Tesla, without subsidy for battery plant in Mexico as in the US: AMLO
MEXICO – Although Elon Musk, founder and CEO of Tesla (NASDAQ:TSLA), is interested in setting up battery factories for electric vehicles in Mexico, the federal government will not provide him with subsidies like the US administration does.
During his morning press conference held from the city of Oaxaca, Mexican President Andrés Manuel López Obrador said that a subsidy like the one offered by the Joe Biden administration to semiconductor companies and clean industries “does not align with our policies”.
“The US government now has a good policy, I believe, but they have the possibility of applying it, that if a company invests, the government gives it a 50% subsidy of its investment,” explained the president.

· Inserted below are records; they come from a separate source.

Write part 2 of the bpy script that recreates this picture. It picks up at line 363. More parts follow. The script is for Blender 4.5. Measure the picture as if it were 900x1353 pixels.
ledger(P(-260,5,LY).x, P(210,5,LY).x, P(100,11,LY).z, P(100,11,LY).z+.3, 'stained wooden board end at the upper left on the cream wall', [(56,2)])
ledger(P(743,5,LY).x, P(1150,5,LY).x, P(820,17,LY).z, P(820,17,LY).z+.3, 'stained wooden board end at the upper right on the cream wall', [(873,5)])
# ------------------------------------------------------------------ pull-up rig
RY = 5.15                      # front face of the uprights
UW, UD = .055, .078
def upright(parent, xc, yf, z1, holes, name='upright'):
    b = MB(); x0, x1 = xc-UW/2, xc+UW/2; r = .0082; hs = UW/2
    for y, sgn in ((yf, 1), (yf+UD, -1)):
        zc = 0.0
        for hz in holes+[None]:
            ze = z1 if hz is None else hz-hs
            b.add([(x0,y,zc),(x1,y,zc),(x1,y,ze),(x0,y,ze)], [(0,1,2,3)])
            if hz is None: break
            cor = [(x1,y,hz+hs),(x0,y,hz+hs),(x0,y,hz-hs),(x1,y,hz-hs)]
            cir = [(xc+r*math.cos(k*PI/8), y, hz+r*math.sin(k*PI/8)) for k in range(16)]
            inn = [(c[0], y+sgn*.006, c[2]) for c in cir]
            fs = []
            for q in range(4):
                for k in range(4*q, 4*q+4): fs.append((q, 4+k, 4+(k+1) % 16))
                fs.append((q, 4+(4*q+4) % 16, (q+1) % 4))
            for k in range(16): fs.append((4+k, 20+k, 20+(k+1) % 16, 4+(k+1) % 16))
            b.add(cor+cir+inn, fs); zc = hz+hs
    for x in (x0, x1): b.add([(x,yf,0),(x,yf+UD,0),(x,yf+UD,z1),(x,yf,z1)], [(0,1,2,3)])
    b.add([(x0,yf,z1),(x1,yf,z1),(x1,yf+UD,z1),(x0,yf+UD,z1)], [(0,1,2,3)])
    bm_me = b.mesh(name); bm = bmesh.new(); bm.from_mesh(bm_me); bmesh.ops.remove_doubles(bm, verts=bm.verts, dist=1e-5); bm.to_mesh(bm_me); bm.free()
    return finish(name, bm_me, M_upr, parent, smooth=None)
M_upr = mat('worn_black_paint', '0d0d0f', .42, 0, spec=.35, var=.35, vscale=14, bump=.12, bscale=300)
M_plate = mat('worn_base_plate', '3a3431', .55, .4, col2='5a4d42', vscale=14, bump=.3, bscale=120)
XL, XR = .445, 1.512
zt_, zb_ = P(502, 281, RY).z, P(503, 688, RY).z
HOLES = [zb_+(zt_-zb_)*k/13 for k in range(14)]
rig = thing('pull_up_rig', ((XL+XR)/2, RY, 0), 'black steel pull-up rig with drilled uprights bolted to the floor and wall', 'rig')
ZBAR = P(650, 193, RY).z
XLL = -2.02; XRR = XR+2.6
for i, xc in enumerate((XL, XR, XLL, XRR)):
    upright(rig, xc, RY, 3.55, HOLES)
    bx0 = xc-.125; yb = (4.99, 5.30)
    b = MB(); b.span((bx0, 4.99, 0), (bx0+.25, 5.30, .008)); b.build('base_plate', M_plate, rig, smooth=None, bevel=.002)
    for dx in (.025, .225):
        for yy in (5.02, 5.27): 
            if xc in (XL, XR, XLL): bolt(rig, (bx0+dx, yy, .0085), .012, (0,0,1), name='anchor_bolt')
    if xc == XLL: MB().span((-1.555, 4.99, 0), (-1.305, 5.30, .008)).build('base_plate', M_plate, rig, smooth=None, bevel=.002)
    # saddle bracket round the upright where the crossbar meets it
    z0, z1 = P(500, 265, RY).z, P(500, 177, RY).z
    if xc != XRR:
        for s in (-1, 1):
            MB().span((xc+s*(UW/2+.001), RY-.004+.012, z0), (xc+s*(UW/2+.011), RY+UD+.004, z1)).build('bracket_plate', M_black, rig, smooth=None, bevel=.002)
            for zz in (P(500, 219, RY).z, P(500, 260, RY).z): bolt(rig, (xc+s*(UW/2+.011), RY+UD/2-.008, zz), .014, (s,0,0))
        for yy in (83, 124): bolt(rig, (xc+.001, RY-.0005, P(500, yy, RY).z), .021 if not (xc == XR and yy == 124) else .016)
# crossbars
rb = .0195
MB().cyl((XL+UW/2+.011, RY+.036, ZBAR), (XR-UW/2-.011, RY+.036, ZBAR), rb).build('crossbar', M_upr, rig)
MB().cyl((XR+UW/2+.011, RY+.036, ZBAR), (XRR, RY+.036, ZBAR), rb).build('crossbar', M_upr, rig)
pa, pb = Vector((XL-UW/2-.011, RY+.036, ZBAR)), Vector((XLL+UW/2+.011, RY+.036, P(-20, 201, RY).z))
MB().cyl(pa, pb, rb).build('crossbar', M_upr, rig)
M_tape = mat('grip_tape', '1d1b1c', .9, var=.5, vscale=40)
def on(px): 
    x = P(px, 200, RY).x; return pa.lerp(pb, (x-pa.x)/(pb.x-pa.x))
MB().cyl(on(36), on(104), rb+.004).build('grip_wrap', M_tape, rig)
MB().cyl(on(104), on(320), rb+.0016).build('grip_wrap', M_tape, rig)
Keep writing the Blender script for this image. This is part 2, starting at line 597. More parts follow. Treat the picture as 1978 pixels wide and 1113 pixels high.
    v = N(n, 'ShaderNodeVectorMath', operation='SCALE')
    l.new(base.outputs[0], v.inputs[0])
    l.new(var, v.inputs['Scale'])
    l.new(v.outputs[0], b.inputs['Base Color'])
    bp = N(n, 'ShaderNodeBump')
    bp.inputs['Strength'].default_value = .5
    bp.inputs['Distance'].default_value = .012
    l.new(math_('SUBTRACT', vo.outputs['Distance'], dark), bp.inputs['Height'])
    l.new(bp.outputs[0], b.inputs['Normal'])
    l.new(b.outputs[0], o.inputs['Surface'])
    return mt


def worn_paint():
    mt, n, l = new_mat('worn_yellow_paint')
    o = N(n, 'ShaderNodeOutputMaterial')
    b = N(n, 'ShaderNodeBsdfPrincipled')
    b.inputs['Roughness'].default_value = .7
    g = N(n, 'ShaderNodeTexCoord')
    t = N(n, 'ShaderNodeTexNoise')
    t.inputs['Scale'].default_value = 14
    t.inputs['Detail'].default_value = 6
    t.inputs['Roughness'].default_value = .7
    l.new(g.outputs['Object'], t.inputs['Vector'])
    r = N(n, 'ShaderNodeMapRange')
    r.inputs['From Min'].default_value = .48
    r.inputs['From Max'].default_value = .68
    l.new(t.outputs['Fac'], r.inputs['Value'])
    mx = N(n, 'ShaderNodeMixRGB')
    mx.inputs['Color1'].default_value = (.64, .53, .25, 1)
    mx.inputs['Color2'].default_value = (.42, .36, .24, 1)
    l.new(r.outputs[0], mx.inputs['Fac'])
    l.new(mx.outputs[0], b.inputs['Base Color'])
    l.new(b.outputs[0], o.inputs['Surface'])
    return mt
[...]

The president said that if companies related to clean industries, the automotive industry for electric cars, and semiconductors invest $1 billion, the US government gives them a non-reimbursable $500 million, “and the government does not become a partner.”
“When I talk to him (Elon Musk), he talks to me about batteries and I tell him that’s fine, but we’re not going to give 50%, we couldn’t do that, and besides, it doesn’t align with our policies,” he commented.
In early March, the Mexican president announced that the electric vehicle manufacturer will set up its largest plant yet in Nuevo León, for which an investment of $5 billion is projected and will have a production capacity of up to 1 million units, equivalent to 76% of the units manufactured in 2022.
Later, Musk confirmed the investment at Tesla’s Investor Day, where he clarified that the production already established in the United States, China, and Germany would not be moved to that plant, but the manufacturing capacities of his new generation of electric cars would be expanded.
At 8:54 a.m. Mexico City time, Tesla’s shares were up 4.37% after a report was released stating that the automaker had one of its best quarters in the Chinese market for the first three months of 2023.